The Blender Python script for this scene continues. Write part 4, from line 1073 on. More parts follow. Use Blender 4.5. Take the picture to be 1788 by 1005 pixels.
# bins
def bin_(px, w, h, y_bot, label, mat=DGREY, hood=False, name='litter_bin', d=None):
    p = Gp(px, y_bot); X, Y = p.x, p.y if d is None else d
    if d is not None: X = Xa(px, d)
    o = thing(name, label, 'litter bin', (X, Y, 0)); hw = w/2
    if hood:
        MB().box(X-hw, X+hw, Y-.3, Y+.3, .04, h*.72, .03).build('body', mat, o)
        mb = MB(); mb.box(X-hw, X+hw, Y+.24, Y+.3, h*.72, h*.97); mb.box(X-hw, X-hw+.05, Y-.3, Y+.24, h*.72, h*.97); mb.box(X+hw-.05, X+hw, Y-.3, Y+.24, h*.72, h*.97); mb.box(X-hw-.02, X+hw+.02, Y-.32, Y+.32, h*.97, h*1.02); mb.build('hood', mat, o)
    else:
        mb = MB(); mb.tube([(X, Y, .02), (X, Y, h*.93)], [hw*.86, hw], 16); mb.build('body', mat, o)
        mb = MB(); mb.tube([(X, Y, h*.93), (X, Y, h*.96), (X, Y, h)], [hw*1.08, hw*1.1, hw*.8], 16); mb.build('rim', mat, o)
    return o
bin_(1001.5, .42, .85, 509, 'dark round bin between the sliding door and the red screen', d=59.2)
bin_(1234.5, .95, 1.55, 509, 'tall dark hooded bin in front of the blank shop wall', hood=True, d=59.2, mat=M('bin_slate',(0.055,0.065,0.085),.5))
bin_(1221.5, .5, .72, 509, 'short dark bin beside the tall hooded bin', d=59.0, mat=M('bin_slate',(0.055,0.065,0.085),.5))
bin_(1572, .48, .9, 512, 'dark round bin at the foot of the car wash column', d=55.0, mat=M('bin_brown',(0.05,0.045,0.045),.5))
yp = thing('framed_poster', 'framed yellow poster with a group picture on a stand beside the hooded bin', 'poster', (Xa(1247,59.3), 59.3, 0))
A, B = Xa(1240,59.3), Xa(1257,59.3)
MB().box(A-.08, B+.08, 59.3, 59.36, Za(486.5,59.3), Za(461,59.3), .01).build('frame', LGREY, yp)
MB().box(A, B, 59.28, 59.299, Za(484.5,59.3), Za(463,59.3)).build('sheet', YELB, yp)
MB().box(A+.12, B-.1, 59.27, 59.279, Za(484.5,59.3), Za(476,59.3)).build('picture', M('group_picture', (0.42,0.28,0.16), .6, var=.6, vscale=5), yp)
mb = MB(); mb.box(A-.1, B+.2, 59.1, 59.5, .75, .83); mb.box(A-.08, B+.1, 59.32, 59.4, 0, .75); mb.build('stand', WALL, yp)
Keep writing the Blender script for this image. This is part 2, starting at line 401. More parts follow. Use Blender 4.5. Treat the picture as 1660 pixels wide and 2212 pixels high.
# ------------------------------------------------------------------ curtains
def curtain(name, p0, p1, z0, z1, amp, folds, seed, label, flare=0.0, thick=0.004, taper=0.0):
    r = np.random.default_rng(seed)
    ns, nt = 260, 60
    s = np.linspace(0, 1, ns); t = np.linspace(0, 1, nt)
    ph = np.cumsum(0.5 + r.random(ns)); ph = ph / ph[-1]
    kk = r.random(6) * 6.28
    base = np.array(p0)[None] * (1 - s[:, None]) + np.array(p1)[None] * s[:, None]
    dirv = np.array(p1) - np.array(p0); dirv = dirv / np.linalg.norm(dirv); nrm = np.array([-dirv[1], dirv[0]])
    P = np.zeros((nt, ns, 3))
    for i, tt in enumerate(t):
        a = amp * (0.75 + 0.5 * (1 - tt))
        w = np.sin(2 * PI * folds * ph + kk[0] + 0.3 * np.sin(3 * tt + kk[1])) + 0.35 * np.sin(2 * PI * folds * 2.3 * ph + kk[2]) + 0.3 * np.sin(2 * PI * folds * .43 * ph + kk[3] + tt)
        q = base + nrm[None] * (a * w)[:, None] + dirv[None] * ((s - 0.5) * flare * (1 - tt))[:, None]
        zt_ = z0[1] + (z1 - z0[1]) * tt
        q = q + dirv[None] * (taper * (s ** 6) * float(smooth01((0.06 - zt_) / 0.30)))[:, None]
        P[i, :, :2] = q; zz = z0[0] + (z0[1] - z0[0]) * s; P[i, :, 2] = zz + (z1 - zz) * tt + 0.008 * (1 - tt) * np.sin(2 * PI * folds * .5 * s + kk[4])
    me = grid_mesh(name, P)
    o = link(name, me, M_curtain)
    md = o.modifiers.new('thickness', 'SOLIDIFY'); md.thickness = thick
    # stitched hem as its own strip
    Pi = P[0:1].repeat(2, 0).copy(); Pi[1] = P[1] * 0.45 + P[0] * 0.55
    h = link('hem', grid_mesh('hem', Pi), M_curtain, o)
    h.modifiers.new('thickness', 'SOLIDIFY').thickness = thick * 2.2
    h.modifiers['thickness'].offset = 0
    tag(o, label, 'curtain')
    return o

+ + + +

Exactly reproduce the lines beginning with the one that contains "Keep writing the" and ending with the last line of the material, both included. Leave out everything else.

Keep writing the Blender script for this image. This is part 2, starting at line 401. More parts follow. Use Blender 4.5. Treat the picture as 1660 pixels wide and 2212 pixels high.
# ------------------------------------------------------------------ curtains
def curtain(name, p0, p1, z0, z1, amp, folds, seed, label, flare=0.0, thick=0.004, taper=0.0):
    r = np.random.default_rng(seed)
    ns, nt = 260, 60
    s = np.linspace(0, 1, ns); t = np.linspace(0, 1, nt)
    ph = np.cumsum(0.5 + r.random(ns)); ph = ph / ph[-1]
    kk = r.random(6) * 6.28
    base = np.array(p0)[None] * (1 - s[:, None]) + np.array(p1)[None] * s[:, None]
    dirv = np.array(p1) - np.array(p0); dirv = dirv / np.linalg.norm(dirv); nrm = np.array([-dirv[1], dirv[0]])
    P = np.zeros((nt, ns, 3))
    for i, tt in enumerate(t):
        a = amp * (0.75 + 0.5 * (1 - tt))
        w = np.sin(2 * PI * folds * ph + kk[0] + 0.3 * np.sin(3 * tt + kk[1])) + 0.35 * np.sin(2 * PI * folds * 2.3 * ph + kk[2]) + 0.3 * np.sin(2 * PI * folds * .43 * ph + kk[3] + tt)
        q = base + nrm[None] * (a * w)[:, None] + dirv[None] * ((s - 0.5) * flare * (1 - tt))[:, None]
        zt_ = z0[1] + (z1 - z0[1]) * tt
        q = q + dirv[None] * (taper * (s ** 6) * float(smooth01((0.06 - zt_) / 0.30)))[:, None]
        P[i, :, :2] = q; zz = z0[0] + (z0[1] - z0[0]) * s; P[i, :, 2] = zz + (z1 - zz) * tt + 0.008 * (1 - tt) * np.sin(2 * PI * folds * .5 * s + kk[4])
    me = grid_mesh(name, P)
    o = link(name, me, M_curtain)
    md = o.modifiers.new('thickness', 'SOLIDIFY'); md.thickness = thick
    # stitched hem as its own strip
    Pi = P[0:1].repeat(2, 0).copy(); Pi[1] = P[1] * 0.45 + P[0] * 0.55
    h = link('hem', grid_mesh('hem', Pi), M_curtain, o)
    h.modifiers.new('thickness', 'SOLIDIFY').thickness = thick * 2.2
    h.modifiers['thickness'].offset = 0
    tag(o, label, 'curtain')
    return o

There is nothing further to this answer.